A0611
Title: Optimal assortment inference within an online learning framework
Authors: Shuting Shen - National University of Singapore (Singapore) [presenting]
Abstract: The modern retailing system is witnessing fast updating in customer behaviors, entailing adaptive policies to capture the dynamics of customer preferences. To manage the risks associated with changing customer preferences, it is important to develop an online framework that quantifies the uncertainty of the optimal assortment adaptively. The combinatorial inference of the optimal assortment is studied under the contextual multinomial logit model.
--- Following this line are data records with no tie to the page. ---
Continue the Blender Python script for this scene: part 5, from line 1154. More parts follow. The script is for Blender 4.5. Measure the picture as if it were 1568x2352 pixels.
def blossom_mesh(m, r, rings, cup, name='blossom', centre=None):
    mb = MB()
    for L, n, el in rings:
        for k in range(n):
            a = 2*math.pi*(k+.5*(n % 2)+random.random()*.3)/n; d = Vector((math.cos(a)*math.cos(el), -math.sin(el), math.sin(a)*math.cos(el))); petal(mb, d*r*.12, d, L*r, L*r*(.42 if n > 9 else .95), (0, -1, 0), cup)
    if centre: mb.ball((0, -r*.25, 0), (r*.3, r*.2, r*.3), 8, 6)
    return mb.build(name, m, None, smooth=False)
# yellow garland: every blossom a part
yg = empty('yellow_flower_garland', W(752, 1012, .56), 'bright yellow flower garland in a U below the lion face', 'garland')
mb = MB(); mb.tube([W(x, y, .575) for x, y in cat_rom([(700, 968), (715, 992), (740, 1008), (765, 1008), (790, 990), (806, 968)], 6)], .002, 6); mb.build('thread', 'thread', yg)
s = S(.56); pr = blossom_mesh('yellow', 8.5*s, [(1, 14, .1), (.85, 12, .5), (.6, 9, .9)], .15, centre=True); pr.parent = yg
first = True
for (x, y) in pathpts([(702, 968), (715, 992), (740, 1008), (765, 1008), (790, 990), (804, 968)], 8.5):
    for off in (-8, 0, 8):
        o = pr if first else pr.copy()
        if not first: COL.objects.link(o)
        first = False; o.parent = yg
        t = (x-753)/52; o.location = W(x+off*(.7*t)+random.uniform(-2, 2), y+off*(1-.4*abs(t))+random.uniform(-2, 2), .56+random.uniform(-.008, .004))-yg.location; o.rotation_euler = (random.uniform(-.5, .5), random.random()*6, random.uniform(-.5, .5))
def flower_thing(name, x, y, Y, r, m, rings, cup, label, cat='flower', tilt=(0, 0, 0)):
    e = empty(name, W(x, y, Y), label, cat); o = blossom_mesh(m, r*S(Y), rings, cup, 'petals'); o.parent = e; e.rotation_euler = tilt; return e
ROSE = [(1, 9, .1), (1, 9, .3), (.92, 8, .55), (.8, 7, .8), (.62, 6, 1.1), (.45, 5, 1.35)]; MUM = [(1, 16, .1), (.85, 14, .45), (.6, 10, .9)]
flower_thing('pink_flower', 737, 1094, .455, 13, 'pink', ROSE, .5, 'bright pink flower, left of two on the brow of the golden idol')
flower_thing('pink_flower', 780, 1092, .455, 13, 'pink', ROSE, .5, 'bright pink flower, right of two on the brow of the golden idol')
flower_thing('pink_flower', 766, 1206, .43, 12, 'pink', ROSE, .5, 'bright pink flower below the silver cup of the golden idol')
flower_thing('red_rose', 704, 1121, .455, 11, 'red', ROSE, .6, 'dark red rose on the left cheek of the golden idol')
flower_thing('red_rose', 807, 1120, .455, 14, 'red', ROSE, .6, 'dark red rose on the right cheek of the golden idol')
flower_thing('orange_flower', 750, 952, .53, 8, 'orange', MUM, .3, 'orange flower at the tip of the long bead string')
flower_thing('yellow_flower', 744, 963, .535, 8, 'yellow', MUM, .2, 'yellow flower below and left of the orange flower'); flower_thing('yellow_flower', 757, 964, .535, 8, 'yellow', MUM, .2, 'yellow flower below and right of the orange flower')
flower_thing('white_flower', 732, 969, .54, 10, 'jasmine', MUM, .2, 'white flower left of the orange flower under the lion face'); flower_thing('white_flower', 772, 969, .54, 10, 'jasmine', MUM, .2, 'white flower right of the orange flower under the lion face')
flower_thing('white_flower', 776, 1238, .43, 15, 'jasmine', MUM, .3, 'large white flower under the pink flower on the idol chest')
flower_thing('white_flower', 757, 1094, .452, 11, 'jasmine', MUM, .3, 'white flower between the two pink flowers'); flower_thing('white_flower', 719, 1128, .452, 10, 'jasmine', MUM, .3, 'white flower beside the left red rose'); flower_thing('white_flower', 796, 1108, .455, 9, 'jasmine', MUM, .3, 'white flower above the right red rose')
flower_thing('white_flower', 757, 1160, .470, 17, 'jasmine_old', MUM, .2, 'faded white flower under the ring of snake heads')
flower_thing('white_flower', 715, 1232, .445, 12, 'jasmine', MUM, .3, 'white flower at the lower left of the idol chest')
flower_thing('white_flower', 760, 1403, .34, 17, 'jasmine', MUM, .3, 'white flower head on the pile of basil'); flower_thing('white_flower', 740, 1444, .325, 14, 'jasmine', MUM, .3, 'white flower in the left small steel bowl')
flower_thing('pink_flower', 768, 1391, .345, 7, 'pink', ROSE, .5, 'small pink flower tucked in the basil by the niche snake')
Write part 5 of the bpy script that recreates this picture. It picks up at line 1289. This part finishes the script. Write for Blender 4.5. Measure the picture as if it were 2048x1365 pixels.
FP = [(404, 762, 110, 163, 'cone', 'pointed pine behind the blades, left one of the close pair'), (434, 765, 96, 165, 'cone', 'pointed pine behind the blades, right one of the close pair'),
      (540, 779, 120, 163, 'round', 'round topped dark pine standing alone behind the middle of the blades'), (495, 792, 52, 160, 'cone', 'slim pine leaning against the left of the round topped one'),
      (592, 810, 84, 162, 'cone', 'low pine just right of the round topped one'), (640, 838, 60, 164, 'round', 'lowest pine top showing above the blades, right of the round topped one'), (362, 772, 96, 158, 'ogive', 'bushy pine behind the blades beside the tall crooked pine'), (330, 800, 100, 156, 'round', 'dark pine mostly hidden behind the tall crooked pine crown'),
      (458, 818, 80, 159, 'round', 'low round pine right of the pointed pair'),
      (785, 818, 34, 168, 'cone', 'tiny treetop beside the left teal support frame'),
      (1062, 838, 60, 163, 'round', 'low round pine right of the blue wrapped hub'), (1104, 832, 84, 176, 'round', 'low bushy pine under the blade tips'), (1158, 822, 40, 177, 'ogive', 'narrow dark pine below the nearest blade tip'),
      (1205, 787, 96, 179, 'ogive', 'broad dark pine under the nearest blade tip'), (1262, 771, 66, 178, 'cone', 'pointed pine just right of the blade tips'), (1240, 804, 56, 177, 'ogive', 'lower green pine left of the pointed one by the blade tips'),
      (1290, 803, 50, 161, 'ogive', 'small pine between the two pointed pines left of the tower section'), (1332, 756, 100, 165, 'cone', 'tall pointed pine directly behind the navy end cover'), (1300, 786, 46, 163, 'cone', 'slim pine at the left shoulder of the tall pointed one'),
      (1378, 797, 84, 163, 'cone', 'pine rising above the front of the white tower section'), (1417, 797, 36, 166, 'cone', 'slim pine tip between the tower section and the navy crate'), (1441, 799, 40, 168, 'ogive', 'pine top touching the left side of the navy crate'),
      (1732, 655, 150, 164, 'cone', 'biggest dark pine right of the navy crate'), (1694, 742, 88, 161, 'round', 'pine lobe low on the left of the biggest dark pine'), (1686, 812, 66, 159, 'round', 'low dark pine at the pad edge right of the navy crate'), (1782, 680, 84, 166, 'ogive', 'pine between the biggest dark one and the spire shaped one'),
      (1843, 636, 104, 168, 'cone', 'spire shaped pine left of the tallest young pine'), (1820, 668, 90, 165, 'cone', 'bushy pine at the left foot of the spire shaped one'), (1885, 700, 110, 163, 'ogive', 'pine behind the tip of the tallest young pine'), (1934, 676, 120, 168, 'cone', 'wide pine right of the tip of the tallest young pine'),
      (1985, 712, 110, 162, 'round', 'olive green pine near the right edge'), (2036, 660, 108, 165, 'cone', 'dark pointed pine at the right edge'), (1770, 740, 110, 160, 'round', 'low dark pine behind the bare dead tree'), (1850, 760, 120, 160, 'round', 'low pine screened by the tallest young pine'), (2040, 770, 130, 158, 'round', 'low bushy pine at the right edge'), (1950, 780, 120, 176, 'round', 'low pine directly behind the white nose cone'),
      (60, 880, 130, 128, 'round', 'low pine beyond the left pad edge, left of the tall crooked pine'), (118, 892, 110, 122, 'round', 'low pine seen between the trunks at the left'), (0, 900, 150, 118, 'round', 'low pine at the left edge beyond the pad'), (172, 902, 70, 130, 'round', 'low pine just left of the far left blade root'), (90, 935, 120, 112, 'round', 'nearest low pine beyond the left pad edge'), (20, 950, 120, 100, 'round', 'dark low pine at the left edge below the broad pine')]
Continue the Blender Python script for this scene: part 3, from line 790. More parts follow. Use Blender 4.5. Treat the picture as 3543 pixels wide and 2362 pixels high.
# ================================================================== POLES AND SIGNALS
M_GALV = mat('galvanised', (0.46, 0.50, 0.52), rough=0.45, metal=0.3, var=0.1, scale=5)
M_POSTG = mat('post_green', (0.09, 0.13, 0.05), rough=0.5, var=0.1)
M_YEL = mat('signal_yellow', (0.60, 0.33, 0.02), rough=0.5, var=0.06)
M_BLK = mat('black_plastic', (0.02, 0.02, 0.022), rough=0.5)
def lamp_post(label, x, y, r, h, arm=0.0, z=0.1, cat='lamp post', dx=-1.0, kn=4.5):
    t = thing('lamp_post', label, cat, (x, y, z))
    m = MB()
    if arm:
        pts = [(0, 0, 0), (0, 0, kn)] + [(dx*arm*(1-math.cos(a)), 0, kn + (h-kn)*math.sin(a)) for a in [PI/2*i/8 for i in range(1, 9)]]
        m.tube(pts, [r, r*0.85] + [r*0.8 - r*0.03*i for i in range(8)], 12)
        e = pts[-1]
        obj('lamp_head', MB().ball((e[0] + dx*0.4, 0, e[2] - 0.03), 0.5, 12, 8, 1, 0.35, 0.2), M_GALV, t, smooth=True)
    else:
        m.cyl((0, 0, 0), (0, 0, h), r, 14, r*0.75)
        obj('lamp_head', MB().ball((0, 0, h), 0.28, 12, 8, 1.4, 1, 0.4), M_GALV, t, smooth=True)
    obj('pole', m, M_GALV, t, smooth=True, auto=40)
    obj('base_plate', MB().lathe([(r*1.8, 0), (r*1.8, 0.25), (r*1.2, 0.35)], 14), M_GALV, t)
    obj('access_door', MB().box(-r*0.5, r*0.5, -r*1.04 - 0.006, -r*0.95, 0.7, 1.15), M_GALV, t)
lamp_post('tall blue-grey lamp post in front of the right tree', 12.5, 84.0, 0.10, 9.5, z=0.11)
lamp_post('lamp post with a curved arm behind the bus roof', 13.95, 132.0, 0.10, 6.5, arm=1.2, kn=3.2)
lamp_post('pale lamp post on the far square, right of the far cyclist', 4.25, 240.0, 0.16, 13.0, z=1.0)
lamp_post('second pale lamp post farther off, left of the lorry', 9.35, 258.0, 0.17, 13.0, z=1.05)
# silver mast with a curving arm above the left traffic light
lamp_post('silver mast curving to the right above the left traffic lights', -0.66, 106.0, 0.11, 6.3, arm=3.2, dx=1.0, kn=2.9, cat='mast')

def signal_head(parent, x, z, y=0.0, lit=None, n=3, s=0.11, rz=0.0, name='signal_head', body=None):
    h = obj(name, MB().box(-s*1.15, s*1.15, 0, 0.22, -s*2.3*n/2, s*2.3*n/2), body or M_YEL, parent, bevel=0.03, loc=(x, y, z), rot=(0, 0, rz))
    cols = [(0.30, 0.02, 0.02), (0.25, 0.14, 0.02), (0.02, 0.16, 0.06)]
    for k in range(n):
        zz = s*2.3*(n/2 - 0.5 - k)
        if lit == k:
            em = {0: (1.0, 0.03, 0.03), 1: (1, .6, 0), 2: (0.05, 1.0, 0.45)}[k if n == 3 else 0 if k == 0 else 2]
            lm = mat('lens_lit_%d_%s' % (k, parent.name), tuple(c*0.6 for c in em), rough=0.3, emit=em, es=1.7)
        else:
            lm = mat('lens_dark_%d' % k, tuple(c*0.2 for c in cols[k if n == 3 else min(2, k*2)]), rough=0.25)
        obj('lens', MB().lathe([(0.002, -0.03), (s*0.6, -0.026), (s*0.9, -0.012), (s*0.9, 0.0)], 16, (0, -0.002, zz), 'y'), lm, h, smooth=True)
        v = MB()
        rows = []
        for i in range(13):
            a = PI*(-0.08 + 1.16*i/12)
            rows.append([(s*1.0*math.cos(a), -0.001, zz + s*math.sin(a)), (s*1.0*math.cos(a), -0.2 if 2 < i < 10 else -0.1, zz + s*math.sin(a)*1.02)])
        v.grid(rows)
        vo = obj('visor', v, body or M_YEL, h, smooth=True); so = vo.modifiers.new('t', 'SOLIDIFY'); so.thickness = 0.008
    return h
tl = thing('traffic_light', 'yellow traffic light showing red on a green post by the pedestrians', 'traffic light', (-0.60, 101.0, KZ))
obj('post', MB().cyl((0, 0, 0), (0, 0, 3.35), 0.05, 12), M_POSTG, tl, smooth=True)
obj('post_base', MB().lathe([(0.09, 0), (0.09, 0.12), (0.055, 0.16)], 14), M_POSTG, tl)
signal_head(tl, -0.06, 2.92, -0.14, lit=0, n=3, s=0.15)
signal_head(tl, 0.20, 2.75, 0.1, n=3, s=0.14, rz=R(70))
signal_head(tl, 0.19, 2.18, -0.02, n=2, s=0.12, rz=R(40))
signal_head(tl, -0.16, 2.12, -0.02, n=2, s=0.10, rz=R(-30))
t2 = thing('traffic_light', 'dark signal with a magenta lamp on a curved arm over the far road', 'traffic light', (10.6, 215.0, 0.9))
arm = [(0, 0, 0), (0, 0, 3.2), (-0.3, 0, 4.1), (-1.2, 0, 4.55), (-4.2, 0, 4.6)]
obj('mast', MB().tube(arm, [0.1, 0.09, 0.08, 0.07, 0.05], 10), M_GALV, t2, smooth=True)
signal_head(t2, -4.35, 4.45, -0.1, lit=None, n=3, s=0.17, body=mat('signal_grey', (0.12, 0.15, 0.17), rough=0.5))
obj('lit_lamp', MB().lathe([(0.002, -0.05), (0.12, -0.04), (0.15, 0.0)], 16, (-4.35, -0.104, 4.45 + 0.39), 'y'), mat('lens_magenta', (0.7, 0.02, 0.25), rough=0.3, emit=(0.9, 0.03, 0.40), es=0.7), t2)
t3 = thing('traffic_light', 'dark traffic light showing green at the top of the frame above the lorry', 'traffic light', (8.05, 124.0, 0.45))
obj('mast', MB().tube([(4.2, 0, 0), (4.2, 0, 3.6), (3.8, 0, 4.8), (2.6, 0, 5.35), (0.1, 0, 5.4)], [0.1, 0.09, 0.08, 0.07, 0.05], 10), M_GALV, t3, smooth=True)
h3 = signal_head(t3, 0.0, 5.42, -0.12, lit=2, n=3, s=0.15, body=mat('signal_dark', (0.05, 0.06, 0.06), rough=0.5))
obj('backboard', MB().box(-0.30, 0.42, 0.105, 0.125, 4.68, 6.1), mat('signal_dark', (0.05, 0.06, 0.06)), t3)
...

Customer choice outcomes are actively collected over a series of time points, where the contextual information includes embedding vectors that capture the customer-product dynamics and revenue parameters. The offer set is adaptively selected at each time based on historical data. An inferential procedure is proposed that constructs a discrete confidence set for the true optimal assortment, facilitating inference on key properties of the optimal assortment. The temporal dependency and combinatorial structure of the Hessian matrix create challenges for convergence analysis. To address these, new anti-concentration bounds are developed for the Gaussian maxima difference. Furthermore, the high dimensionality is addressed by employing discretization and subspace projection techniques. Theoretical guarantees are provided on both the validity and power of the inferential procedure, and information-theoretic lower bounds are established for the required signal strength, which match the upper bounds of the procedure up to logarithmic factors.